As we have previously reported, jury verdicts in employment cases have continued to skyrocket in recent months, and there is no sign they are leveling off. Late last week, a Los Angeles Superior Court jury awarded a total of over $464 million ($440 million of which was in punitive damages) in a two-plaintiff retaliation case. This verdict is more than double any previous amount ever awarded and clearly qualifies as the largest verdict of its kind since the Fall of the Roman Empire.

The plaintiffs alleged they were retaliated against for making complaints about sexual and racial harassment in the workplace, directed at them and other coworkers, leading to their being pushed out of the company.

One plaintiff brought complaints to management about the alleged sexual harassment of two female employees, and claimed he was constructively discharged after being subjected to retaliatory complaints and investigations from other supervisors.  The other plaintiff made anonymous complaints to the internal ethics hotline about the racial and sexual harassment of both himself and other coworkers.

After a two-month trial, the jury awarded one plaintiff $22.4 million in compensatory damages and $400 million in punitive damages and awarded the other plaintiff $2 million in compensatory damages and $40 million in punitive damages.

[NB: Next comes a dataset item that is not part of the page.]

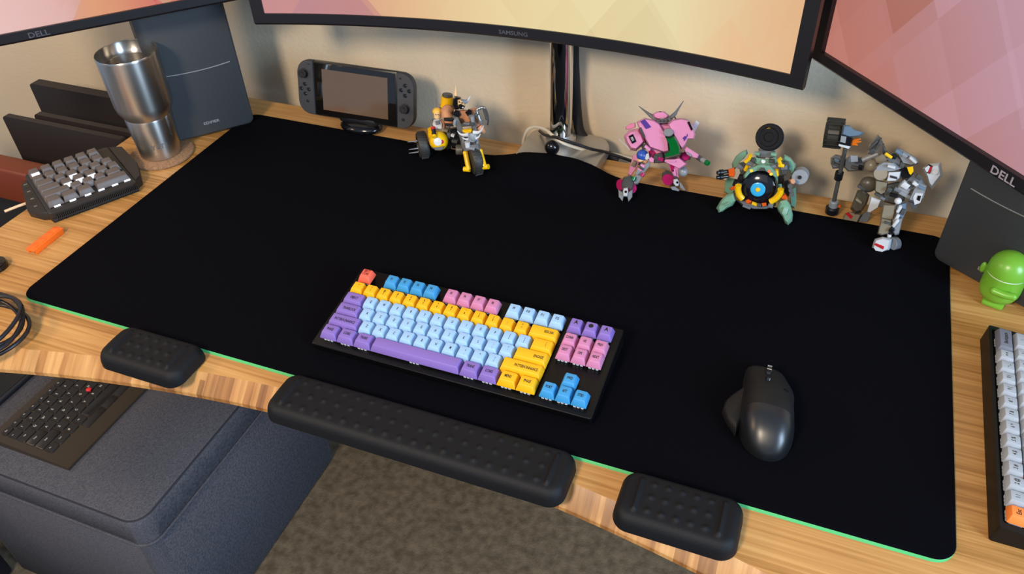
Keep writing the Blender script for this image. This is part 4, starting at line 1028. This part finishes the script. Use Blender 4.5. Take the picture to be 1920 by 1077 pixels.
slab('hip_flap', BRW, gr, gk, [(398, 610), (470, 635), (450, 690), (385, 732), (366, 725)], .515, .530, .85, label='white hip flap')
slab('pelvis', TAN, gr, gk, [(430, 490), (518, 505), (512, 580), (470, 600), (424, 572)], .512, .540, .85)
slab('belly', GDK, gr, gk, [(510, 520), (600, 500), (650, 560), (640, 640), (560, 670), (490, 650), (480, 590)], .512, .545, .85)
slab('chest_plate', GLY, gr, gk, [(412, 440), (430, 395), (485, 355), (560, 362), (618, 408), (575, 425), (515, 430), (500, 470), (470, 500), (432, 480)], .500, .540, .85)
slab('chest_plate', BRW, gr, gk, [(520, 432), (614, 428), (602, 478), (572, 500), (505, 502)], .496, .525, .85, label='white chest plate')
g = G(); g.cyl(gk(478, 440, .525), gk(466, 446, .498), .0095, seg=28, bev=.001); g.build('chest_disc', mat('disc_grey', '#5c574e', .35), gr, label='round dark chest disc')
slab('chest_core', BRK, gr, gk, [(600, 420), (640, 390), (690, 410), (680, 470), (620, 490)], .508, .540, .85)
slab('collar_tile', YEL, gr, gk, [(655, 398), (700, 392), (704, 430), (684, 456), (672, 448)], .503, .512, .9, label='yellow collar')
for pts in ([(500, 300), (545, 330)], [(520, 575), (495, 636)], [(488, 492), (512, 478)]):
    g = G(); g.tube([gk(x, y, .518) for x, y in pts], .0022, 8); g.build('yellow_bar', YEL, gr, label='yellow bar')
slab('back_armour', GLY, gr, gk, [(575, 290), (592, 258), (660, 290), (732, 335), (745, 370), (690, 392), (625, 375), (600, 330)], .530, .570, .82)
slab('neck_guard', GMD, gr, gk, [(500, 330), (560, 290), (620, 350), (600, 390), (530, 380)], .535, .565, .85)
slab('shoulder_shield', SIL, gr, gk, [(372, 300), (385, 230), (445, 162), (470, 190), (520, 290), (470, 320), (425, 295), (390, 318)], .545, .575, .85, label='silver shoulder shield')
slab('shoulder_block', TAN, gr, gk, [(420, 330), (480, 300), (520, 345), (480, 380), (430, 370)], .530, .560, .85)
slab('shoulder_guard', BRW, gr, gk, [(768, 405), (825, 372), (900, 362), (918, 460), (836, 562), (815, 540), (795, 470)], .515, .550, .7, label='white rounded shoulder guard')
decal('guard_badge', BRK, gr, gk, [(778, 410), (815, 378), (842, 392), (822, 445), (798, 440)], .514); decal('guard_badge_field', BRW, gr, gk, [(782, 408), (812, 386), (822, 396), (806, 432), (798, 436)], .5132)
decal('guard_badge_stripe', RED, gr, gk, [(824, 394), (838, 396), (820, 440), (806, 438)], .5132)
g = G(); g.cyl(gk(860, 434, .516), gk(860, 434, .512), .0035, seg=16); g.build('stud', GLY, gr)
g = G(); g.sph(gk(400, 385, .545), .0095); g.build('elbow', TAN, gr, label='tan grey round elbow')
slab('left_forearm', GMD, gr, gk, [(205, 340), (240, 318), (330, 325), (355, 370), (340, 425), (230, 430), (200, 400)], .553, .575, .85)
slab('forearm_block', GLY, gr, gk, [(245, 312), (300, 315), (305, 360), (250, 365)], .522, .535, .9)
slab('hand', GMD, gr, gk, [(105, 330), (140, 305), (185, 315), (190, 370), (170, 408), (120, 410), (104, 370)], .553, .575, .8)
stick('piston', GLY, gr, gk(330, 350, .545), gk(450, 300, .55), .0035)
slab('right_arm', GMD, gr, gk, [(650, 490), (700, 440), (760, 470), (790, 530), (770, 560), (700, 560), (640, 600), (620, 570)], .508, .540, .85)
slab('right_forearm', GLY, gr, gk, [(700, 560), (740, 500), (800, 530), (775, 620), (735, 670), (665, 640)], .502, .530, .82)
decal('arm_print', BRW, gr, gk, [(700, 620), (716, 585), (772, 590), (752, 655), (712, 670)], .5015)
decal('arm_print_mark', BRK, gr, gk, [(726, 632), (734, 604), (758, 606), (748, 644)], .5008)
slab('arm_blade', SIL, gr, gk, [(664, 645), (740, 670), (722, 700), (700, 712), (688, 690)], .510, .525, .85)
g = G(); g.sph(gk(592, 643, .506), .0048); g.build('hip_joint', BRW, gr, label='white ball joint')
for i, (x, y) in enumerate(((630, 560), (640, 590), (640, 540))): piece('plate_brick', GLY, gr, lambda g: g.box(gk(x, y, .510), (.016, .008, .005), Ry(.4), bev=.0006))
piece('white_lug', BRW, gr, lambda g: g.box(gk(645, 525, .506), (.010, .008, .008), Ry(.4), bev=.001), label='white lug')
hm0 = gk(115, 705, .5575); hm0.z = 0
hm = thing('toy_hammer', 'toy rocket hammer with black drum head held by the grey robot', 'toy hammer', tuple(hm0))
stick('shaft', GDK, hm, gk(212, 262, .548), gk(128, 650, .556), .0030); stick('grip', BRK, hm, gk(172, 430, .552), gk(158, 488, .553), .0058)
stick('pommel_block', GLY, hm, gk(132, 640, .556), gk(124, 685, .557), .0068)
g = G(); g.cyl(gk(121, 682, .557), gk(112, 730, .5575), .0098, seg=22, bev=.002); g.build('pommel', BRK, hm)
piece('pommel_clip', ORG, hm, lambda g: g.box(gk(165, 680, .557), (.005, .004, .004), bev=.0005))
hA, hB = gk(64, 147, .557), gk(198, 160, .556)
g = G(); g.cyl(hA, hB, .0198, seg=40, bev=.005)
dh = (hB - hA).normalized(); oh = dh.orthogonal().normalized(); ph = dh.cross(oh)
for k in range(16):
    a = 2*PI*k/16; c = (hA + hB)/2 + (oh*math.cos(a) + ph*math.sin(a))*.0196; g.box(c, (.0058, .0010, .0240), dh.to_track_quat('Z', 'Y').to_matrix(), bev=.0003)
g.build('drum_head', mat('tyre_black', '#26241f', .5), hm, smooth=30)
slab('nozzle', mat('brick_sand_blue', '#64788c', .32), hm, gk, [(195, 95), (240, 95), (280, 130), (352, 148), (320, 175), (240, 185), (180, 165)], .534, .558, .8)
slab('engine_block', BRK, hm, gk, [(168, 160), (268, 190), (252, 248), (160, 232)], .534, .558, .9)
decal('engine_tile', GLY, hm, gk, [(182, 172), (220, 180), (212, 225), (174, 215)], .5335)
slab('engine_base', BRW, hm, gk, [(162, 230), (252, 250), (236, 268), (160, 246)], .534, .556, .9, label='white base strip')
for k, (x, y) in enumerate(((322, 195), (325, 215), (300, 240))):
    g = G(); g.cyl(gk(262, 212 + 8*k, .543), gk(x, y, .538), .0032, .0008, 10); g.build('flame', mat('clear_orange', '#ee7d1c', .15, trans=.2), hm, label='orange flame piece')

# ---------------- three wheeled motorbike with riders
tr = crop(760, 150, 5.384)
b0 = tr(480, 760, .52); b0.z = 0
tk_ = thing('toy_motorbike', 'yellow and grey brick motorbike toy with ball shaped sidecar', 'toy motorbike', tuple(b0))
def tyre(name, c, ax, r, wdt, m, parent, rim=None):
    q = V(ax).normalized().to_track_quat('Z', 'Y').to_matrix(); g = G()
    g.lathe([(r*.62, -wdt/2), (r*.9, -wdt/2), (r, -wdt*.3), (r, wdt*.3), (r*.9, wdt/2), (r*.62, wdt/2), (r*.55, 0)], c, q, 36)
    for k in range(28):
        a = 2*PI*k/28; g.box(c + q @ V((math.cos(a)*r, math.sin(a)*r, 0)), (.0016, .0018, wdt*.72), q @ Rz(a), bev=0)
    w_ = g.build(name, m, parent)
    g = G(); g.lathe([(.0015, -wdt*.32), (r*.35, -wdt*.36), (r*.60, -wdt*.42), (r*.60, wdt*.42), (r*.35, wdt*.36), (.0015, wdt*.32)], c, q, 28)
    g.build('rim', rim or GDK, w_); return w_
TY = mat('tyre_grey', '#2b2b2a', .55)
fw = tr(712, 885, .490); fw.z = .0245 + MT
tyre('front_wheel', fw, (.75, .66, .04), .0245, .0150, TY, tk_, TAN)
for x0, y0, x1, y1, xe in ((608, 738, 640, 905, 592), (755, 722, 800, 880, 840)):
    g = G(); g.cyl(tr(x0, y0, .490), tr(x1, y1, .478), .0042, seg=14); g.sph(tr(x0, y0, .490), .0046); g.cyl(tr(x1 + (12 if xe < x1 else -12), y1, .478), tr(xe, y1 - 5, .478), .0042, seg=14); g.build('fork', YEL, tk_, label='yellow fork leg')
slab('front_frame', GMD, tk_, tr, [(492, 385), (530, 378), (560, 450), (600, 560), (690, 570), (672, 440), (640, 360), (690, 352), (712, 460), (745, 640), (760, 712), (580, 726), (560, 620), (520, 480)], .497, .515, .96)
slab('cross_bar', GDK, tk_, tr, [(560, 442), (600, 425), (690, 428), (700, 460), (640, 468), (570, 475)], .490, .505, .88)
slab('lower_block', GMD, tk_, tr, [(600, 660), (735, 645), (755, 710), (585, 722)], .486, .500, .9)
slab('yellow_cap', YEL, tk_, tr, [(570, 500), (660, 488), (690, 520), (640, 545), (580, 530)], .488, .500, .85, label='yellow cap')
g = G(); g.cyl(tr(674, 572, .500), tr(682, 577, .487), .0070, .0078, 24); g.sph(tr(682, 577, .486), .0076, (1, .6, 1)); g.build('headlight', mat('clear_lens', '#aab6c2', .1, trans=.4), tk_)
def horn(name, pts, r0, m, parent, f, Y):
    g = G(); P = smooth_path([f(x, y, Y) for x, y in pts], 6); g.tube(P, r0, 10, r2=.0004); g.build(name, m, parent, label='white horn')
horn('horn', [(640, 552), (590, 556), (552, 545), (524, 515)], .0036, BRW, tk_, tr, .486)
horn('horn', [(690, 530), (735, 530), (770, 505), (790, 462)], .0036, BRW, tk_, tr, .486)
horn('horn', [(640, 600), (605, 598), (570, 580)], .0024, BRW, tk_, tr, .484); horn('horn', [(715, 590), (740, 575), (758, 545)], .0024, BRW, tk_, tr, .484)
g = G(); g.cyl(tr(625, 625, .486), tr(628, 680, .485), .0048, .0036, 14); g.build('white_cylinder', BRW, tk_, label='white cylinder')
g = G(); g.cyl(tr(512, 705, .498), tr(585, 705, .502), .0085, seg=22, bev=.001); g.build('engine', mat('brick_olive_grey', '#504c42', .35), tk_)
slab('seat_block', BRK, tk_, tr, [(450, 480), (540, 470), (570, 600), (560, 700), (470, 690), (455, 600)], .510, .545, .85)
slab('rear_chassis', GDK, tk_, tr, [(380, 470), (450, 460), (470, 600), (460, 700), (420, 720), (390, 640)], .525, .560, .85)
# handle bars
for x0, y0, x1, y1 in ((505, 385, 480, 370), (690, 360, 730, 350)):
    stick('handlebar', GDK, tk_, tr(x0, y0, .505), tr(x1, y1, .508), .003)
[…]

This latest verdict comes on the heels of a judge reducing another huge December 2021 verdict from a Los Angeles Superior Court jury (which we wrote about here) that awarded $5.4 million in compensatory damages and $150 million in punitive damages to a fired insurance company executive who alleged discrimination and retaliation. The judge ordered a reduction in the verdict to $18.95 million in punitive damages (or, in the alternative, a new damages trial) on the grounds that the prior verdict involved an impermissible double recovery ($75 million each from two Farmers Insurance entities) and a presumably unconstitutional ratio of punitive damages to compensatory damages (a ratio exceeding 9 or 10-to-1 is presumed to be excessive and unconstitutional, and the ratio in that case was 28-to-1).

Only time will tell if this $464 million verdict stands, but we will continue to monitor the case and provide updates as developments occur. In the meantime, our advice to employers worried about these gargantuan verdicts remains the same: ARBITRATE!